*Directive*:
Copy the data below exactly, omitting any picture it contains.

********

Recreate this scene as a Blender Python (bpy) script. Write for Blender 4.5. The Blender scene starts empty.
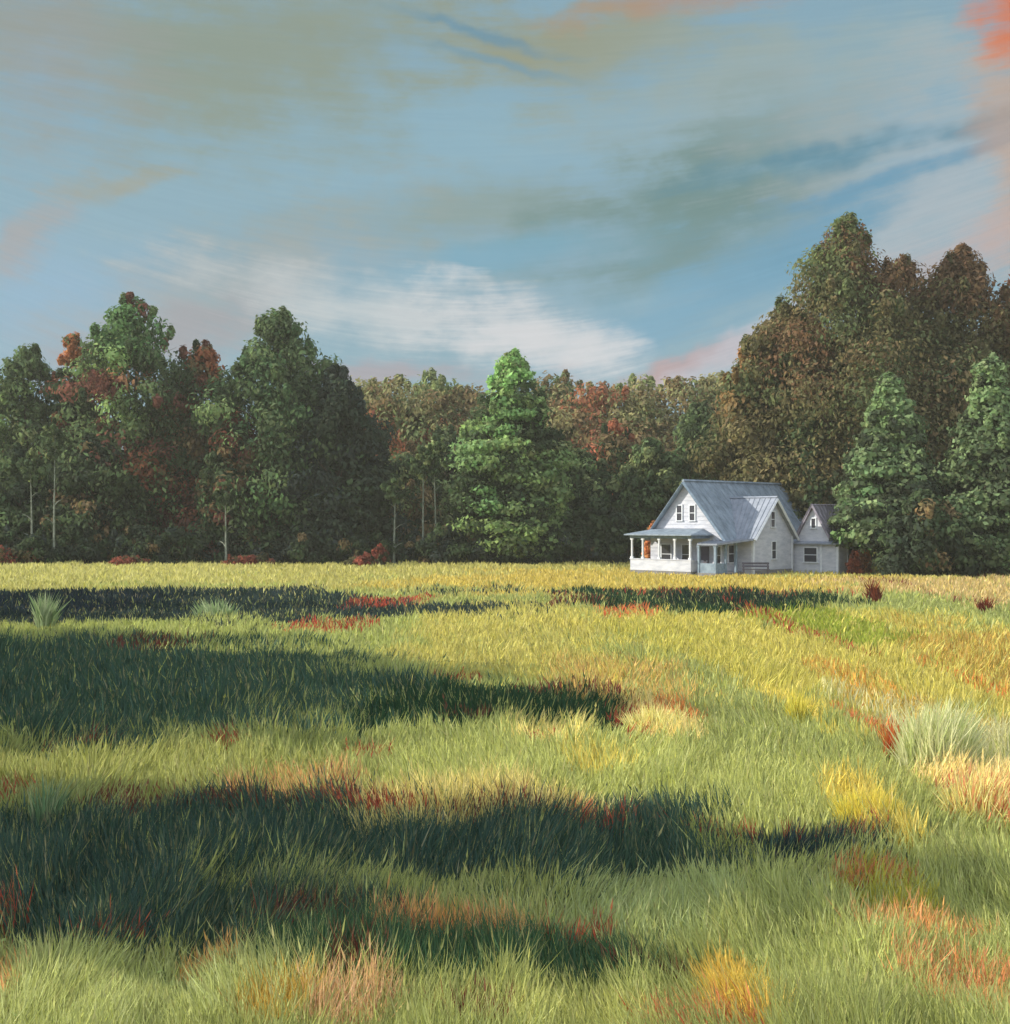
import bpy, bmesh, math, random
import numpy as np
from mathutils import Vector, Matrix

R = math.radians
FOC, CAMH, HORIZ, PXC = 1200.0, 4.2, 520.0, 505.0     # focal length in pixels, eye height, horizon row
scene = bpy.context.scene
C = scene.collection

# ------------------------------------------------------------------ camera
cam_d = bpy.data.cameras.new('camera')
cam = bpy.data.objects.new('camera', cam_d)
C.objects.link(cam)
scene.camera = cam
cam.location = (0, 0, CAMH)
cam.rotation_euler = (R(90), 0, 0)
cam_d.sensor_fit = 'VERTICAL'
cam_d.sensor_height = 24.0
cam_d.lens = 24.0 * FOC / 1024.0
cam_d.shift_y = (HORIZ - 512.0) / 1024.0
cam_d.clip_end = 6000

# ------------------------------------------------------------------ colour helpers
def lin(c):
    return tuple(((v / 255) / 12.92) if v / 255 <= .04045 else (((v / 255) + .055) / 1.055) ** 2.4 for v in c)

EXPO = 0.8
# ------------------------------------------------------------------ sun + sky
SUN_EL, SUN_BACK = R(24), R(6)         # low sun from the left, a little behind the field
sun_dir = Vector((-math.cos(SUN_BACK) * math.cos(SUN_EL), math.sin(SUN_BACK) * math.cos(SUN_EL), math.sin(SUN_EL)))
sd = bpy.data.lights.new('sun', 'SUN')
sd.energy = 4.2
sd.angle = R(0.6)
sd.color = (1.0, 0.93, 0.80)
so = bpy.data.objects.new('sun', sd)
C.objects.link(so)
so.rotation_euler = sun_dir.to_track_quat('Z', 'Y').to_euler()
so.location = (-60, 0, 60)

world = bpy.data.worlds.new('World')
scene.world = world
world.use_nodes = True
wn, wl = world.node_tree.nodes, world.node_tree.links
wn.clear()

def N(tree_nodes, kind, **kw):
    n = tree_nodes.new(kind)
    for k, v in kw.items():
        setattr(n, k, v)
    return n

def wmath(op, a, b=None, c=None):
    n = wn.new('ShaderNodeMath')
    n.operation = op
    for i, v in enumerate((a, b, c)):
        if v is None:
            continue
        if isinstance(v, (int, float)):
            n.inputs[i].default_value = v
        else:
            wl.new(v, n.inputs[i])
    return n.outputs[0]

def wmix(fac, a, b):
    n = wn.new('ShaderNodeMix')
    n.data_type = 'RGBA'
    for s, v in ((n.inputs[0], fac), (n.inputs[6], a), (n.inputs[7], b)):
        if isinstance(v, (int, float)):
            s.default_value = v
        elif isinstance(v, tuple):
            s.default_value = (*v[:3], 1)
        else:
            wl.new(v, s)
    return n.outputs[2]

tc = wn.new('ShaderNodeTexCoord')
sp = wn.new('ShaderNodeSeparateXYZ')
wl.new(tc.outputs['Generated'], sp.inputs[0])
az = wmath('MULTIPLY', wmath('ARCTAN2', sp.outputs[0], sp.outputs[1]), 57.29578)
el = wmath('MULTIPLY', wmath('ARCSINE', sp.outputs[2]), 57.29578)
comb0 = wn.new('ShaderNodeCombineXYZ')
wl.new(az, comb0.inputs[0]); wl.new(el, comb0.inputs[1])
# wind-drawn streaks follow shallow bowls: el - k az^2 is constant along one
low = wn.new('ShaderNodeMapRange')
wl.new(el, low.inputs[0]); low.inputs[1].default_value = 22; low.inputs[2].default_value = 6
bend = wmath('MULTIPLY', wmath('MULTIPLY', wmath('MULTIPLY', wmath('ADD', az, 2.0), wmath('ADD', az, 2.0)), .016), low.outputs[0])
elb = wmath('SUBTRACT', el, bend)
comb = wn.new('ShaderNodeCombineXYZ')
wl.new(wmath('MULTIPLY', az, .10), comb.inputs[0]); wl.new(elb, comb.inputs[1])

def wnoise(vec, scale, detail, rough, w=0.0, sx=1.0, sy=1.0):
    m = wn.new('ShaderNodeMapping')
    m.inputs['Scale'].default_value = (sx, sy, 1)
    m.inputs['Location'].default_value = (w, w * .7, w)
    wl.new(vec, m.inputs[0])
    n = wn.new('ShaderNodeTexNoise')
    n.inputs['Scale'].default_value = scale
    n.inputs['Detail'].default_value = detail
    n.inputs['Roughness'].default_value = rough
    wl.new(m.outputs[0], n.inputs['Vector'])
    return n.outputs['Fac'], n.outputs['Color']

streak, _ = wnoise(comb.outputs[0], 1.0, 7, .68, 3.1, 1.0, .9)
fine, _ = wnoise(comb.outputs[0], 1.0, 5, .75, 9.7, 1.3, 5.0)
lump, _ = wnoise(comb0.outputs[0], .22, 6, .62, 2.2, 1.0, 1.7)
_, warpc = wnoise(comb0.outputs[0], .16, 4, .6, 5.5)
wv = wn.new('ShaderNodeVectorMath'); wv.operation = 'MULTIPLY_ADD'
sub = wn.new('ShaderNodeVectorMath'); sub.operation = 'SUBTRACT'
wl.new(warpc, sub.inputs[0]); sub.inputs[1].default_value = (.5, .5, .5)
wl.new(sub.outputs[0], wv.inputs[0]); wv.inputs[1].default_value = (5.5, 3.2, 0)
wl.new(comb0.outputs[0], wv.inputs[2])
flat = wn.new('ShaderNodeVectorMath'); flat.operation = 'MULTIPLY'
wl.new(wv.outputs[0], flat.inputs[0]); flat.inputs[1].default_value = (1, 1, 0)
skyvec = flat.outputs[0]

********

*Complete output*:
Recreate this scene as a Blender Python (bpy) script. Write for Blender 4.5. The Blender scene starts empty.
import bpy, bmesh, math, random
import numpy as np
from mathutils import Vector, Matrix

R = math.radians
FOC, CAMH, HORIZ, PXC = 1200.0, 4.2, 520.0, 505.0     # focal length in pixels, eye height, horizon row
scene = bpy.context.scene
C = scene.collection

# ------------------------------------------------------------------ camera
cam_d = bpy.data.cameras.new('camera')
cam = bpy.data.objects.new('camera', cam_d)
C.objects.link(cam)
scene.camera = cam
cam.location = (0, 0, CAMH)
cam.rotation_euler = (R(90), 0, 0)
cam_d.sensor_fit = 'VERTICAL'
cam_d.sensor_height = 24.0
cam_d.lens = 24.0 * FOC / 1024.0
cam_d.shift_y = (HORIZ - 512.0) / 1024.0
cam_d.clip_end = 6000

# ------------------------------------------------------------------ colour helpers
def lin(c):
    return tuple(((v / 255) / 12.92) if v / 255 <= .04045 else (((v / 255) + .055) / 1.055) ** 2.4 for v in c)

EXPO = 0.8
# ------------------------------------------------------------------ sun + sky
SUN_EL, SUN_BACK = R(24), R(6)         # low sun from the left, a little behind the field
sun_dir = Vector((-math.cos(SUN_BACK) * math.cos(SUN_EL), math.sin(SUN_BACK) * math.cos(SUN_EL), math.sin(SUN_EL)))
sd = bpy.data.lights.new('sun', 'SUN')
sd.energy = 4.2
sd.angle = R(0.6)
sd.color = (1.0, 0.93, 0.80)
so = bpy.data.objects.new('sun', sd)
C.objects.link(so)
so.rotation_euler = sun_dir.to_track_quat('Z', 'Y').to_euler()
so.location = (-60, 0, 60)

world = bpy.data.worlds.new('World')
scene.world = world
world.use_nodes = True
wn, wl = world.node_tree.nodes, world.node_tree.links
wn.clear()

def N(tree_nodes, kind, **kw):
    n = tree_nodes.new(kind)
    for k, v in kw.items():
        setattr(n, k, v)
    return n

def wmath(op, a, b=None, c=None):
    n = wn.new('ShaderNodeMath')
    n.operation = op
    for i, v in enumerate((a, b, c)):
        if v is None:
            continue
        if isinstance(v, (int, float)):
            n.inputs[i].default_value = v
        else:
            wl.new(v, n.inputs[i])
    return n.outputs[0]

def wmix(fac, a, b):
    n = wn.new('ShaderNodeMix')
    n.data_type = 'RGBA'
    for s, v in ((n.inputs[0], fac), (n.inputs[6], a), (n.inputs[7], b)):
        if isinstance(v, (int, float)):
            s.default_value = v
        elif isinstance(v, tuple):
            s.default_value = (*v[:3], 1)
        else:
            wl.new(v, s)
    return n.outputs[2]

tc = wn.new('ShaderNodeTexCoord')
sp = wn.new('ShaderNodeSeparateXYZ')
wl.new(tc.outputs['Generated'], sp.inputs[0])
az = wmath('MULTIPLY', wmath('ARCTAN2', sp.outputs[0], sp.outputs[1]), 57.29578)
el = wmath('MULTIPLY', wmath('ARCSINE', sp.outputs[2]), 57.29578)
comb0 = wn.new('ShaderNodeCombineXYZ')
wl.new(az, comb0.inputs[0]); wl.new(el, comb0.inputs[1])
# wind-drawn streaks follow shallow bowls: el - k az^2 is constant along one
low = wn.new('ShaderNodeMapRange')
wl.new(el, low.inputs[0]); low.inputs[1].default_value = 22; low.inputs[2].default_value = 6
bend = wmath('MULTIPLY', wmath('MULTIPLY', wmath('MULTIPLY', wmath('ADD', az, 2.0), wmath('ADD', az, 2.0)), .016), low.outputs[0])
elb = wmath('SUBTRACT', el, bend)
comb = wn.new('ShaderNodeCombineXYZ')
wl.new(wmath('MULTIPLY', az, .10), comb.inputs[0]); wl.new(elb, comb.inputs[1])

def wnoise(vec, scale, detail, rough, w=0.0, sx=1.0, sy=1.0):
    m = wn.new('ShaderNodeMapping')
    m.inputs['Scale'].default_value = (sx, sy, 1)
    m.inputs['Location'].default_value = (w, w * .7, w)
    wl.new(vec, m.inputs[0])
    n = wn.new('ShaderNodeTexNoise')
    n.inputs['Scale'].default_value = scale
    n.inputs['Detail'].default_value = detail
    n.inputs['Roughness'].default_value = rough
    wl.new(m.outputs[0], n.inputs['Vector'])
    return n.outputs['Fac'], n.outputs['Color']

streak, _ = wnoise(comb.outputs[0], 1.0, 7, .68, 3.1, 1.0, .9)
fine, _ = wnoise(comb.outputs[0], 1.0, 5, .75, 9.7, 1.3, 5.0)
lump, _ = wnoise(comb0.outputs[0], .22, 6, .62, 2.2, 1.0, 1.7)
_, warpc = wnoise(comb0.outputs[0], .16, 4, .6, 5.5)
wv = wn.new('ShaderNodeVectorMath'); wv.operation = 'MULTIPLY_ADD'
sub = wn.new('ShaderNodeVectorMath'); sub.operation = 'SUBTRACT'
wl.new(warpc, sub.inputs[0]); sub.inputs[1].default_value = (.5, .5, .5)
wl.new(sub.outputs[0], wv.inputs[0]); wv.inputs[1].default_value = (5.5, 3.2, 0)
wl.new(comb0.outputs[0], wv.inputs[2])
flat = wn.new('ShaderNodeVectorMath'); flat.operation = 'MULTIPLY'
wl.new(wv.outputs[0], flat.inputs[0]); flat.inputs[1].default_value = (1, 1, 0)
skyvec = flat.outputs[0]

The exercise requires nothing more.